Le procédé choisi fonctionne partiellement, il interroge, renvoie à des incertitudes, participe à une tentative romanesque ambitieuse mais peut aussi sembler artificiel ou superflu.
Un jeune acteur encensé
Le personnage de Paul Dédalus jeune, est lui confié à un jeune acteur nommé Quentin Dolmaire, dont certains critiques se font l’éloge.
Certains le comparent à Jean-Pierre Léaud quand d’autres louent son mimétisme de jeu et de diction avec Mathieu Amalric. A ce sujet, Quentin Dolmaire souligne en réponse à une question dans la salle lors de la projection de l’avant première à Cannes (Quinzaine des Réalisateurs), qu’il avait noté un mimétisme entre Desplechin et Amalric dont il s’était servi pour composer son personnage.
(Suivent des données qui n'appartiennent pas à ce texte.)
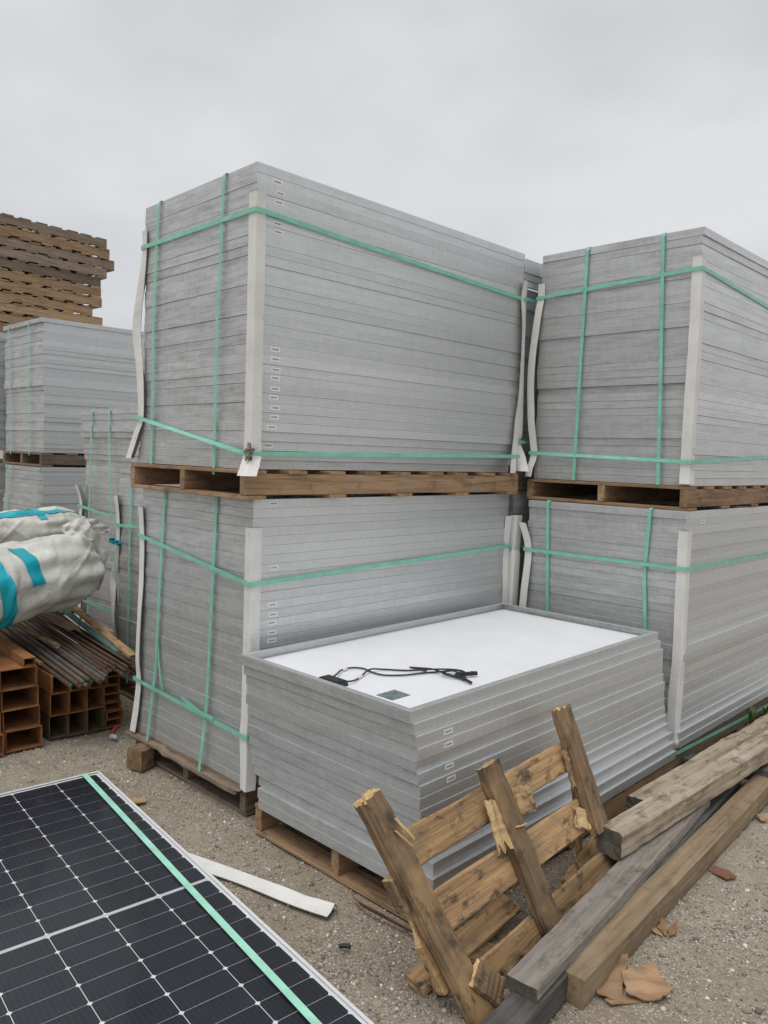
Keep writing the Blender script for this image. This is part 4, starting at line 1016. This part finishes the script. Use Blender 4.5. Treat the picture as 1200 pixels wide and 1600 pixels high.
scrap('tan board fragment at the foot of the broken pallet', [(0.20, 2.15), (0.24, 2.17), (0.22, 2.22), (0.18, 2.20)], 0.004, M_TAN, 0.01, 0.003, 'wood_chip', 'wood chip', 17, n=2)
rr_ = random.Random(91)
for i in range(16):
    a_, b_ = rr_.uniform(0.30, 0.80), rr_.uniform(-0.02, 0.10)
    c0 = P0[:2] + pd[:2] * a_ + pn[:2] * (0.06 + b_); an = rr_.uniform(0, 6.28); d1 = np.array([math.cos(an), math.sin(an)]); d2 = np.array([-d1[1], d1[0]]); l_ = rr_.uniform(0.015, 0.045); w_ = rr_.uniform(0.006, 0.02)
    scrap('splintered wood chip on the ground under the broken pallet', [c0 - d1 * l_, c0 - d2 * w_, c0 + d1 * l_, c0 + d2 * w_], rr_.uniform(0.001, 0.008), rr_.choice([M_PAL2, M_TANSTR, M_BARK]), 0.005, 0.012, 'wood_chip', 'wood chip', 100 + i, 'chips under the broken pallet', 2)
# curved rusty strip in front of the low front stack
pts = [(-0.062, 2.622, 0.012), (-0.035, 2.575, 0.018), (0.01, 2.535, 0.02), (0.06, 2.495, 0.018), (0.115, 2.455, 0.014), (0.16, 2.43, 0.01)]
sp_ = smooth_path(pts, 6); v, f = ribbon(sp_, [np.array([0.5, 0.6, 0.55])] * len(sp_), 0.03, 0.004, wid=[0.012 + 0.024 * math.sin(math.pi * min(1, 0.1 + i / len(sp_))) for i in range(len(sp_))])
tag(obj('bark_strip', mesh('bark_strip', v, f, [M_BARK])), 'curved reddish bark strip beside the low front stack', 'bark')
tag(obj('plastic_bit', tube_mesh('plastic_bit', [(-0.098, 2.362, 0.006), (-0.08, 2.366, 0.007), (-0.062, 2.362, 0.006)], 0.007, [M_BLACK], 8, 3)), 'small black plastic bit on the open gravel', 'plastic scrap')
# white corner board fallen on the ground, part under the face up panel
def vboard(label, p0, p1, leg=0.062):
    p0, p1 = np.array(p0), np.array(p1); x = p1 - p0; l = np.linalg.norm(x); x /= l; y = np.cross((0, 0, 1), x); v, f, fm = [], [], []
    m = 14
    for i in range(m):
        t = i / (m - 1); c = p0 + x * l * t; k = 0.003 * math.sin(6 * t) * t
        cr_ = 1.0 if t < .82 else 1.0 - (t - .82) * 1.6
        for oy, oz in ((-leg, 0.001), (-leg * .5, 0.008), (0, 0.020), (leg * 0.45, 0.001), (leg * 0.45, -0.003), (0, 0.015), (-leg * .5, 0.004), (-leg, -0.003)):
            v.append(c + y * (oy * (0.9 + 0.1 * math.sin(9 * t)) + k) + np.array([0, 0, oz * cr_ + 0.004 + (0.008 * math.sin(14 * t) if t > .8 else 0) * (oy == 0)]))
    for i in range(m - 1):
        for k in range(8): k2 = (k + 1) % 8; f.append((i * 8 + k, (i + 1) * 8 + k, (i + 1) * 8 + k2, i * 8 + k2)); fm.append(0 if k < 3 else 1)
    f.append(tuple(range(8))); fm.append(1); f.append(tuple((m - 1) * 8 + k for k in range(7, -1, -1))); fm.append(1)
    return tag(obj('fallen_corner_board', mesh('fallen_corner_board', v, f, [M_CARD, M_CARDEDGE], fm)), label, 'corner board')
vboard('dirty white corner board fallen on the gravel beside the face up panel', (-0.86, 2.955, 0.0), (-0.125, 2.565, 0.0), 0.052)
# plastic litter by the tubes
lt = thing('plastic_litter', 'small red and clear plastic litter below the rusty tubes', 'litter', (-1.425, 4.075, 0.0))
obj('clear_piece', tube_mesh('clear_piece', [(0, 0, .012), (0.02, -.015, .018), (0.035, -.03, .014)], lambda t: 0.016 - 0.006 * t, [M_CLEAR], 8, 4), lt)
obj('red_piece', tube_mesh('red_piece', [(-0.0, 0.005, .02), (0.005, .02, .04), (0.02, .035, .06)], 0.012, [M_RED], 8, 4), lt)
# weeds by the lower right pallet
def weed(label, p, n, h, seed):
    r = random.Random(seed); w_ = thing('weed', label, 'weed', p, group='weeds by the lower right pallet')
    for i in range(n):
        a = r.uniform(0, 6.28); hh = h * r.uniform(0.6, 1.1); sp = r.uniform(0.015, 0.04); pts = [np.array((0, 0, 0)), np.array((math.cos(a) * sp * .4, math.sin(a) * sp * .4, hh * .6)), np.array((math.cos(a) * sp * 1.3, math.sin(a) * sp * 1.3, hh))]
        q = smooth_path(pts, 3); vv, ff = ribbon(q, [np.array((math.cos(a), math.sin(a), 0.3))] * len(q), 0.008, 0.0006, wid=[0.004 + 0.008 * math.sin(math.pi * (0.15 + 0.8 * k / len(q))) for k in range(len(q))])
        obj('leaf', mesh('leaf', vv, ff, [M_GREEN]), w_)
q = BL.w(-0.06, 0.95, 0.0); weed('bright weed tuft at the foot of the lower right stack', (q[0], q[1], 0.0), 14, 0.13, 1)
q = BL.w(-0.05, 1.22, 0.0); weed('smaller weed at the right foot of the lower right stack', (q[0], q[1], 0.0), 8, 0.10, 2)

# ------------------------------------------------------------------ rusty tubes, bars and bundles at the left
TY = 0.735
te = np.array([math.cos(TY), math.sin(TY), 0]); tf = np.array([-math.sin(TY), math.cos(TY), 0]); T0 = np.array([-1.735, 3.955, 0.0])
def tw(e, f_, z): return T0 + te * e + tf * f_ + np.array([0, 0, z])
def hollow(name, w, h, l, mat, t=0.0042):
    def ring(x, q): return [(q, x, q2) for q, q2 in ()]
    v = []
    for x in (0, l):
        for i in (0, t): v += [(-w / 2 + i, x, i), (w / 2 - i, x, i), (w / 2 - i, x, h - i), (-w / 2 + i, x, h - i)]
    f = []
    for k in range(4):
        k2 = (k + 1) % 4
        f += [(k, k2, 8 + k2, 8 + k), (4 + k2, 4 + k, 12 + k, 12 + k2), (k2, k, 4 + k, 4 + k2), (8 + k, 8 + k2, 12 + k2, 12 + k)]
    return mesh(name, v, f, [mat])
TG = 'rusty steel tubes at the left'
def tubes(cols, mat_of, w, h, names, e0):
    pass
rt_ = random.Random(17)
HM = {k: hollow('steel_tube', *k, 3.0, M_RUST) for k in ((0.178, 0.107), (0.096, 0.128), (0.096, 0.098), (0.096, 0.046), (0.06, 0.042))}
HMG = hollow('steel_tube', 0.096, 0.128, 3.0, M_RUSTG)
def tube(key, e, z, label, fo=0.0, me=None):
    w, h = key
    o = obj('steel_tube', me or HM[key], None, tuple(tw(e, fo + rt_.uniform(-.012, .012), z)), (0, 0, TY + rt_.uniform(-.006, .006)))
    return tag(o, label, 'steel tube', TG)
rown = ['bottom', 'second', 'third', 'top']
for r_i in range(4):
    tube((0.178, 0.107), -0.108 - 0.010 * r_i, 0.012 + r_i * 0.1075, f'wide rusty tube, {rown[r_i]} of the column left of the square tubes', -0.03 - 0.006 * r_i)
for r_i in range(3):
    tube((0.178, 0.107), -0.298 - 0.010 * r_i, 0.012 + r_i * 0.1075, f'wide rusty tube, {rown[r_i]} of the column cut by the left edge', -0.04)
cn = ['left', 'middle', 'right']
for r_i in range(3):
    for c_i in range(3):
        kk = (0.096, 0.128) if r_i < 2 else (0.096, 0.098)
        tube(kk, 0.086 + c_i * 0.0975 - 0.004 * r_i, 0.010 + r_i * 0.129, f'square rusty tube, {["bottom", "second", "top"][r_i]} row, {cn[c_i]} of three', 0.03 - 0.03 * r_i, HMG if r_i == 0 else None)
for r_i in range(7):
    tube((0.096, 0.046), 0.382 + (0.005 if r_i % 2 else 0) - 0.010 * (r_i > 2), 0.010 + r_i * 0.0465, f'flat rusty tube, {ordw(r_i + 1)} from the ground in the right column', 0.02 + (0.03 if r_i > 2 else 0))
# small tube on the left column
tube((0.06, 0.042), -0.085, 0.444, 'small brown tube lying on top of the wide rusty tubes', -0.05)
plank('short wooden stick beside the small brown tube', tuple(tw(-0.035, -0.06, 0.452)), tuple(tw(-0.06, 0.5, 0.452)), 0.018, 0.014, (M_TANSTR, M_ENDT), 401)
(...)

En substance, les critiques ont noté une diction très particulière qui certes peut accrocher, mais peut aussi sembler très à côté, voire rendre le personnage faux. Paradoxalement, si la dimension intime est très présente dans « Trois souvenirs de ma jeunesse », nous percevons parfois des aspects qui relèvent un temps soit peu de l’artifice.
Esther
Si le titre « Trois souvenirs de ma jeunesse » revêt une signification évidente, un autre titre eut été une alternative à considérer, « Ma relation à Esther ». Car des trois souvenirs contés, un seul est développé en détails, celui qui unit le personnage de Paul Dédalus, à une jeune fille qui porte le nom d’Esther, prénom qui revient très régulièrement dans la filmographie de Desplechin. Cette dernière est forte et fragile à la fois, elle s’affirme, se détache, réfléchit par elle-même et refuse les compromis. Elle suscite le désir et la passion. En retour, elle attend une protection, une attention toute particulière que Paul ne saura lui donner, probablement par peur, lui qui vit par ailleurs ses ambitions personnelles, quand elle sait à l’avance qu’au final elle « va décevoir » Paul. Leur relation est non conventionnelle, placée sous le signe du feu et de l’eau troublée, les mots portent parfois des sens inverses à ce qu’ils expriment, chacun se réfugiant derrière une posture, un personnage. Cette relation complexe est le terreau de « trois souvenirs de ma jeunesse », sa substance et son intérêt majeur.